*WRITTEN INSTRUCTION*.
Copy the data that follows exactly. Include no pictures.

═══

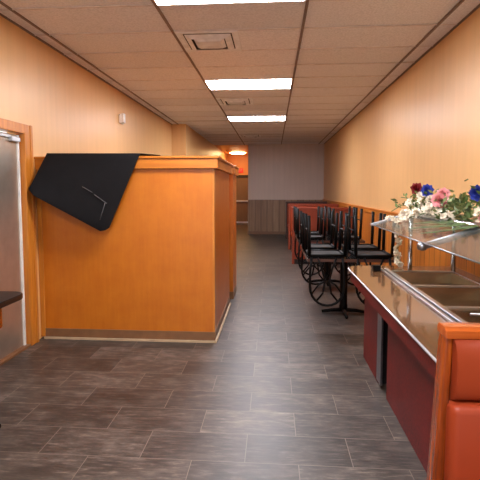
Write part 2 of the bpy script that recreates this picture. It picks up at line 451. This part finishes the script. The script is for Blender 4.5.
# ------------------------------------------------------------------ wooden dividers
def cap(mb, x0, x1, y0, y1):
    mb.box(x0, x1, y0, y1, 1.70, 1.795, bev=.004); mb.box(x0-.0, x1+.012, y0-.012, y1+.012, 1.795, 1.82, bev=.006)
YD = 4.25
t = thing('room_divider', 'large honey oak divider wall with the black mat hung over it', 'divider', (-1.45, YD, 0))
XD = -.56
P(box(XL+.002, XD-.018, YD, YD+.1, .1, 1.7), 'front_panel', 'oak', t)
P(box(XD-.12, XD-.002, YD+.1, 5.72, .1, 1.7), 'side_panel', 'oak', t)
P(box(XL+.002, XD-.12, 5.6, 5.72, .1, 1.7), 'rear_panel', 'oak', t)
P(box(XD-.02, XD, YD-.004, YD+.1, .1, 1.7, bev=.003), 'corner_strip', 'oak_trim', t)
P(box(XL+.002, XL+.05, YD-.012, YD, .02, 1.7, bev=.003), 'end_stile', 'oak_trim', t)
mb = MB(); cap(mb, XL+.002, XD+.035, YD-.03, YD+.13); P(mb, 'cap_rail', 'oak_x', t)
mb = MB(); cap(mb, XD-.15, XD+.035, YD+.145, 5.76); P(mb, 'cap_rail', 'oak_y', t)
mb = box(XL+.05, XD+.004, YD-.008, YD+.1, .02, .105); mb.box(XD-.12, XD+.004, YD+.1, 5.72, .02, .105)
P(mb, 'base_strip', 'base', t)
mb = box(XL+.04, XD+.016, YD-.022, YD+.05, 0, .02); mb.box(XD-.1, XD+.02, YD+.05, 5.72, 0, .02)
P(mb, 'shoe_strip', 'shoe', t)
XE = -.535
t = thing('room_divider', 'narrow oak divider standing just behind the large one', 'divider', (-1.4, 6.0, 0))
P(box(XL+.002, XE-.002, 6.0, 6.1, .1, 1.7), 'front_panel', 'oak', t)
P(box(XE-.12, XE, 6.1, 6.5, .1, 1.7), 'side_panel', 'oak', t)
mb = MB(); cap(mb, XL+.002, XE+.03, 5.97, 6.13); P(mb, 'cap_rail', 'oak_x', t)
mb = MB(); cap(mb, XE-.15, XE+.03, 6.145, 6.53); P(mb, 'cap_rail', 'oak_y', t)
mb = box(XL+.002, XE+.004, 5.992, 6.1, 0, .1); mb.box(XE-.12, XE+.004, 6.1, 6.5, 0, .1); P(mb, 'base_strip', 'base', t)

# ------------------------------------------------------------------ black rubber mat over the divider
def rounded(poly, r=.05, n=4):
    out = []
    N = len(poly)
    for i in range(N):
        p, a, b = Vector(poly[i]), Vector(poly[i-1]), Vector(poly[(i+1) % N])
        da, db = (a-p).normalized(), (b-p).normalized()
        s, e = p+da*r, p+db*r
        for k in range(n+1):
            u = k/n; out.append(s*(1-u)**2 + p*2*u*(1-u) + e*u*u)
    return out
mat_o = thing('rubber_mat', 'black rubber mat draped askew over the top of the oak divider', 'mat', (-1.75, 4.2, 1.0))
A, B, C_, D_ = (-2.185, 4.195, 1.848), (-1.265, 4.195, 1.842), (-1.585, 4.13, 1.07), (-2.28, 3.99, 1.475)
def onmat(u, v):   # bilinear on the hanging face
    A_, B_, C2, D2 = map(Vector, (A, B, C_, D_))
    return (A_*(1-u)+B_*u)*(1-v) + (D2*(1-u)+C2*u)*v
mb = MB(); n = 12
gv = [[onmat(i/n, j/n) for i in range(n+1)] for j in range(n+1)]
for i, du in ((0, 1), (n, -1)):                      # soften the two lower corners
    gv[n][i] = onmat((i+.42*du)/n, (n-.42)/n)
vv = [[mb.bm.verts.new(p) for p in row] for row in gv]
for j in range(n):
    for i in range(n):
        fc = mb.bm.faces.new((vv[j][i], vv[j+1][i], vv[j+1][i+1], vv[j][i+1])); fc.smooth = True
vs = [vv[0][0], vv[0][n]]
bk = [Vector((-1.1, 4.3, 1.832)), Vector((-1.12, 4.44, 1.83)), Vector((-2.1, 4.44, 1.83))]
vb = [mb.bm.verts.new(p) for p in bk]
mb.bm.faces.new(vv[0][::-1] + [vb[2], vb[1], vb[0]])
vd = [mb.bm.verts.new(p) for p in (Vector((-1.25, 4.47, 1.5)), Vector((-2.0, 4.47, 1.6)))]
mb.bm.faces.new([vb[1], vb[2], vd[1], vd[0]])
sh = P(mb, 'sheet', 'rubber', mat_o)
so = sh.modifiers.new('s', 'SOLIDIFY'); so.thickness = .007; so.offset = 0
bv = sh.modifiers.new('b', 'BEVEL'); bv.width = .002; bv.segments = 2
mb = MB()
def scuff(a, b, w=.005):
    p, q = onmat(*a)+Vector((0, -.011, 0)), onmat(*b)+Vector((0, -.011, 0)); mb.tube([p, q], w, 4)
scuff((.54, .54), (.67, .58), .003); scuff((.70, .60), (.87, .66), .004); scuff((.85, .655), (.87, .88), .004)
P(mb, 'scuff_mark', 'scuff', mat_o, 'pale grey scuff line on the black mat')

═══

*EXERCISE ANSWER*.
Write part 2 of the bpy script that recreates this picture. It picks up at line 451. This part finishes the script. The script is for Blender 4.5.
# ------------------------------------------------------------------ wooden dividers
def cap(mb, x0, x1, y0, y1):
    mb.box(x0, x1, y0, y1, 1.70, 1.795, bev=.004); mb.box(x0-.0, x1+.012, y0-.012, y1+.012, 1.795, 1.82, bev=.006)
YD = 4.25
t = thing('room_divider', 'large honey oak divider wall with the black mat hung over it', 'divider', (-1.45, YD, 0))
XD = -.56
P(box(XL+.002, XD-.018, YD, YD+.1, .1, 1.7), 'front_panel', 'oak', t)
P(box(XD-.12, XD-.002, YD+.1, 5.72, .1, 1.7), 'side_panel', 'oak', t)
P(box(XL+.002, XD-.12, 5.6, 5.72, .1, 1.7), 'rear_panel', 'oak', t)
P(box(XD-.02, XD, YD-.004, YD+.1, .1, 1.7, bev=.003), 'corner_strip', 'oak_trim', t)
P(box(XL+.002, XL+.05, YD-.012, YD, .02, 1.7, bev=.003), 'end_stile', 'oak_trim', t)
mb = MB(); cap(mb, XL+.002, XD+.035, YD-.03, YD+.13); P(mb, 'cap_rail', 'oak_x', t)
mb = MB(); cap(mb, XD-.15, XD+.035, YD+.145, 5.76); P(mb, 'cap_rail', 'oak_y', t)
mb = box(XL+.05, XD+.004, YD-.008, YD+.1, .02, .105); mb.box(XD-.12, XD+.004, YD+.1, 5.72, .02, .105)
P(mb, 'base_strip', 'base', t)
mb = box(XL+.04, XD+.016, YD-.022, YD+.05, 0, .02); mb.box(XD-.1, XD+.02, YD+.05, 5.72, 0, .02)
P(mb, 'shoe_strip', 'shoe', t)
XE = -.535
t = thing('room_divider', 'narrow oak divider standing just behind the large one', 'divider', (-1.4, 6.0, 0))
P(box(XL+.002, XE-.002, 6.0, 6.1, .1, 1.7), 'front_panel', 'oak', t)
P(box(XE-.12, XE, 6.1, 6.5, .1, 1.7), 'side_panel', 'oak', t)
mb = MB(); cap(mb, XL+.002, XE+.03, 5.97, 6.13); P(mb, 'cap_rail', 'oak_x', t)
mb = MB(); cap(mb, XE-.15, XE+.03, 6.145, 6.53); P(mb, 'cap_rail', 'oak_y', t)
mb = box(XL+.002, XE+.004, 5.992, 6.1, 0, .1); mb.box(XE-.12, XE+.004, 6.1, 6.5, 0, .1); P(mb, 'base_strip', 'base', t)

# ------------------------------------------------------------------ black rubber mat over the divider
def rounded(poly, r=.05, n=4):
    out = []
    N = len(poly)
    for i in range(N):
        p, a, b = Vector(poly[i]), Vector(poly[i-1]), Vector(poly[(i+1) % N])
        da, db = (a-p).normalized(), (b-p).normalized()
        s, e = p+da*r, p+db*r
        for k in range(n+1):
            u = k/n; out.append(s*(1-u)**2 + p*2*u*(1-u) + e*u*u)
    return out
mat_o = thing('rubber_mat', 'black rubber mat draped askew over the top of the oak divider', 'mat', (-1.75, 4.2, 1.0))
A, B, C_, D_ = (-2.185, 4.195, 1.848), (-1.265, 4.195, 1.842), (-1.585, 4.13, 1.07), (-2.28, 3.99, 1.475)
def onmat(u, v):   # bilinear on the hanging face
    A_, B_, C2, D2 = map(Vector, (A, B, C_, D_))
    return (A_*(1-u)+B_*u)*(1-v) + (D2*(1-u)+C2*u)*v
mb = MB(); n = 12
gv = [[onmat(i/n, j/n) for i in range(n+1)] for j in range(n+1)]
for i, du in ((0, 1), (n, -1)):                      # soften the two lower corners
    gv[n][i] = onmat((i+.42*du)/n, (n-.42)/n)
vv = [[mb.bm.verts.new(p) for p in row] for row in gv]
for j in range(n):
    for i in range(n):
        fc = mb.bm.faces.new((vv[j][i], vv[j+1][i], vv[j+1][i+1], vv[j][i+1])); fc.smooth = True
vs = [vv[0][0], vv[0][n]]
bk = [Vector((-1.1, 4.3, 1.832)), Vector((-1.12, 4.44, 1.83)), Vector((-2.1, 4.44, 1.83))]
vb = [mb.bm.verts.new(p) for p in bk]
mb.bm.faces.new(vv[0][::-1] + [vb[2], vb[1], vb[0]])
vd = [mb.bm.verts.new(p) for p in (Vector((-1.25, 4.47, 1.5)), Vector((-2.0, 4.47, 1.6)))]
mb.bm.faces.new([vb[1], vb[2], vd[1], vd[0]])
sh = P(mb, 'sheet', 'rubber', mat_o)
so = sh.modifiers.new('s', 'SOLIDIFY'); so.thickness = .007; so.offset = 0
bv = sh.modifiers.new('b', 'BEVEL'); bv.width = .002; bv.segments = 2
mb = MB()
def scuff(a, b, w=.005):
    p, q = onmat(*a)+Vector((0, -.011, 0)), onmat(*b)+Vector((0, -.011, 0)); mb.tube([p, q], w, 4)
scuff((.54, .54), (.67, .58), .003); scuff((.70, .60), (.87, .66), .004); scuff((.85, .655), (.87, .88), .004)
P(mb, 'scuff_mark', 'scuff', mat_o, 'pale grey scuff line on the black mat')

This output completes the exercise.